Em setembro de 2021, a empresa divulgou que havia chegado a 1 bilhão de usuários. O TikTok não divulga os seus dados por país, mas um estudo da consultoria alemã Statista coloca o Brasil como o segundo maior usuário da plataforma no mundo, atrás apenas da China, sede da empresa. De acordo com o relatório, pelo menos 40% dos brasileiros entrevistados admitiram utilizaram o aplicativo.
Com tanta gente na rede social, a presença de políticos nela, especialmente durante o período eleitoral, já era esperada.
Para a pesquisadora, o TikTok é a plataforma que melhor reproduz um novo padrão de comunicação que vem sendo buscada por candidatos, especialmente aqueles que procuram ampliar sua fatia no eleitorado jovem, onde o TikTok é particularmente forte, segundo estudos sobre a plataforma.
Esse novo padrão, ela explica, é marcado por uma estética mais informal, direta, distante das “megaproduções” feitas em estúdios.

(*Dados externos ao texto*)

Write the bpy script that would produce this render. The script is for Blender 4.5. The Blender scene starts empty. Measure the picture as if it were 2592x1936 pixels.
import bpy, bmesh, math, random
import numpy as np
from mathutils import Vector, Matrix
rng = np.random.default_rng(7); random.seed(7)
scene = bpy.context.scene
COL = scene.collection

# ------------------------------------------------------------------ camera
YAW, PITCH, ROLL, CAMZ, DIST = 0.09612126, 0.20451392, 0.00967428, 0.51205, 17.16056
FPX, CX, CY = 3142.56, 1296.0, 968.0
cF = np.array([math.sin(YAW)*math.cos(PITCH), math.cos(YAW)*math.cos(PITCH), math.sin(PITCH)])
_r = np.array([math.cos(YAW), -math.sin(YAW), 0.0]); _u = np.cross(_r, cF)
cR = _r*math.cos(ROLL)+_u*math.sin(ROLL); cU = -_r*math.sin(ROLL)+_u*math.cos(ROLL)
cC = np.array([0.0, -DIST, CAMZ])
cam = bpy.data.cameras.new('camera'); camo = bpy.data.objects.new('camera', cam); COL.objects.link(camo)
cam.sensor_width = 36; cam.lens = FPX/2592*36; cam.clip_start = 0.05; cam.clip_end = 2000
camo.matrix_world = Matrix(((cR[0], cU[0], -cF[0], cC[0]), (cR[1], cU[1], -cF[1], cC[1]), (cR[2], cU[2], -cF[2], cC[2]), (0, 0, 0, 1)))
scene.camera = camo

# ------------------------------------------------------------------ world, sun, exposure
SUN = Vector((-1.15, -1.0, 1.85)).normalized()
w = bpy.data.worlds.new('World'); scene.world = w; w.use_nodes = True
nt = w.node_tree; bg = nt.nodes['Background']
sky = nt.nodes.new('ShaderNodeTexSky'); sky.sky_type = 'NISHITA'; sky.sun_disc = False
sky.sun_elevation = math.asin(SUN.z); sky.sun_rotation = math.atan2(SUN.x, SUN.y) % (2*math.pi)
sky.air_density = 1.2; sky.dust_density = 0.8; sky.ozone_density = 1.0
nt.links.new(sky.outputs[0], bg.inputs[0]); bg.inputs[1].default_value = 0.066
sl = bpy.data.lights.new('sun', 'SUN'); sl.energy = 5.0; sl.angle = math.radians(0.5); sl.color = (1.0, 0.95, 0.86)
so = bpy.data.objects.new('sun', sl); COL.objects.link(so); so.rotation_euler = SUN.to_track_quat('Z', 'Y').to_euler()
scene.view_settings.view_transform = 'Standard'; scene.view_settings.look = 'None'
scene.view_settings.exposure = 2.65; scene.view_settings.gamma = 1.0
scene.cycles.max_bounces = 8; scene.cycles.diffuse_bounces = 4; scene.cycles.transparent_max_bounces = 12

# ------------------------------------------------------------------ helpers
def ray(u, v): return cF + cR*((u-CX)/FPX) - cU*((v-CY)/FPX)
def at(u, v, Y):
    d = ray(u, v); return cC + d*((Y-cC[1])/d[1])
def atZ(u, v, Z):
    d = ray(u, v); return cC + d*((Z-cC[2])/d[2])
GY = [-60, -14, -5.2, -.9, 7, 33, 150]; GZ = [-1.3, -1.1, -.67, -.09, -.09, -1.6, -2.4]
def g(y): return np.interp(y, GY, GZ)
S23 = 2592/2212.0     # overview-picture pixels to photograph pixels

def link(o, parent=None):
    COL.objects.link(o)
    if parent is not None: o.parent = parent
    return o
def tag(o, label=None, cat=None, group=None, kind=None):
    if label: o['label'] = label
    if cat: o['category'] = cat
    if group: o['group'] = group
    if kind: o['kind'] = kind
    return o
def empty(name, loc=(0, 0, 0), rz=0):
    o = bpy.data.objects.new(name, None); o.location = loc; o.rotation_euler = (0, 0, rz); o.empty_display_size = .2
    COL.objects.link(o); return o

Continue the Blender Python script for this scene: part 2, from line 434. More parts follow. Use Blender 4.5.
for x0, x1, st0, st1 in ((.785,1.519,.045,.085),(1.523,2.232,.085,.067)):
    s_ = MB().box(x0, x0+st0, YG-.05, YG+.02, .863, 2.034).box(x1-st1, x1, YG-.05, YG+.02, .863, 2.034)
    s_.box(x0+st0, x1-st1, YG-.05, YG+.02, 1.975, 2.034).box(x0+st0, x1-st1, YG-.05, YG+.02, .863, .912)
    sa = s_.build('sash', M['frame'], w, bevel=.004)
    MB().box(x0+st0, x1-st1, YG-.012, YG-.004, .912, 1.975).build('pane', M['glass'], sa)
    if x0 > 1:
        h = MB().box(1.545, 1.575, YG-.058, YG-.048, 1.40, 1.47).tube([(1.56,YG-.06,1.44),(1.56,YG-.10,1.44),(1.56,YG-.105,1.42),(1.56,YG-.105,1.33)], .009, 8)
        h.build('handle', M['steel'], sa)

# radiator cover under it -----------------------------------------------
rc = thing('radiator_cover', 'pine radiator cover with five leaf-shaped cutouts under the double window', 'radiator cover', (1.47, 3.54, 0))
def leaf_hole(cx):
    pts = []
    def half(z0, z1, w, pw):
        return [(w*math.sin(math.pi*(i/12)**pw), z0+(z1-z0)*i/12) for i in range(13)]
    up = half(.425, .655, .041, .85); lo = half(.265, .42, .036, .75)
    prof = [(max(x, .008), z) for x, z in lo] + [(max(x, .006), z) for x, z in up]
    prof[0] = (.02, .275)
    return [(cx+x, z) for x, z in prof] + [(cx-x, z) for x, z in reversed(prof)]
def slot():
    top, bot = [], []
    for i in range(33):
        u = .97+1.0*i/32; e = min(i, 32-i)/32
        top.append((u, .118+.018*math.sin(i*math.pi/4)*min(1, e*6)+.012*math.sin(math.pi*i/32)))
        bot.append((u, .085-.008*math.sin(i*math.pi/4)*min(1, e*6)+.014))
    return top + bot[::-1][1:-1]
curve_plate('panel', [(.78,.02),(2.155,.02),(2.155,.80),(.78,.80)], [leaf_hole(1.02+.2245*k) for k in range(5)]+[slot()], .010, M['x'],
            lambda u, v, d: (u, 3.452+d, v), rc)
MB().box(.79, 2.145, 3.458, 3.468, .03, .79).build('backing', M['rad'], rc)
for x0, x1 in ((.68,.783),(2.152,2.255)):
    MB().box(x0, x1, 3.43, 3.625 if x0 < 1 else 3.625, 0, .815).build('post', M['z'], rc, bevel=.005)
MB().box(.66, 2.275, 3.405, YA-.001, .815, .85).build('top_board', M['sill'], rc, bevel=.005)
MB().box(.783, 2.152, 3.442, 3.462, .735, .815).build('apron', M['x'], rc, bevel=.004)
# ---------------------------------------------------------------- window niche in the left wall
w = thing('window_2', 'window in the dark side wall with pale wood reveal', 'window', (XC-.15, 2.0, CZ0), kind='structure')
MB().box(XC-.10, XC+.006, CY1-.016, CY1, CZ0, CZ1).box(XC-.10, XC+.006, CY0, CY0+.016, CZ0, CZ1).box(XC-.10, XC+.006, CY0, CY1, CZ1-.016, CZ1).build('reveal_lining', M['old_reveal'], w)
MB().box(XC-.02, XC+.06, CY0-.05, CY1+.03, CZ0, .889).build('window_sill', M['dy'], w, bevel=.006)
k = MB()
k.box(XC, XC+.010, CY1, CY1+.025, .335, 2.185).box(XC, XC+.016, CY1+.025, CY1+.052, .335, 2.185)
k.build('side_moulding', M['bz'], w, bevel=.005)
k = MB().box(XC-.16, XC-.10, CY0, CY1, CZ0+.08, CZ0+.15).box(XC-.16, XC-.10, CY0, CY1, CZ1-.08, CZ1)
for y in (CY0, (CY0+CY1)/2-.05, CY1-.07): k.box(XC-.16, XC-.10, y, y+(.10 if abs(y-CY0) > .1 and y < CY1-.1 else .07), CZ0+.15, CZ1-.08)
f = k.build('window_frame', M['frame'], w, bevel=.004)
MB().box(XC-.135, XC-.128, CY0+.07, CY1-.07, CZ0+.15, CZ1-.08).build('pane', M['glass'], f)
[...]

“O TikTok permite que qualquer usuário faça o seu próprio conteúdo, inclusive sobre o seu candidato. Para quem usa esse tipo de plataforma, mais vale mais um vídeo que tenha essa atmosfera caseira do que algo super bem-produzido com cenário e iluminação”, disse Oliveira.
Marcelo Vitorino alerta que parte significativa da comunicação política no TikTok vem errando a mão ao usar a plataforma.
“A maior parte da classe política tem dificuldade em lidar com esse tom mais leve, com menos verniz e plasticidade. Acaba querendo usar a rede como um canal de entrega de conteúdo convencional”, afirmou Vitorino.
Na avaliação de Maria Carolina, entre os principais candidatos à Presidência, Bolsonaro é o que mais entendeu essa lógica.
“Ele ganhou as eleições assim, simulando uma comunicação sem mediação. Ele e os seus apoiadores criaram uma comunicação direta. Isso possibilitou que muito mais gente produzisse conteúdo sobre ele”, disse Maria Carolina.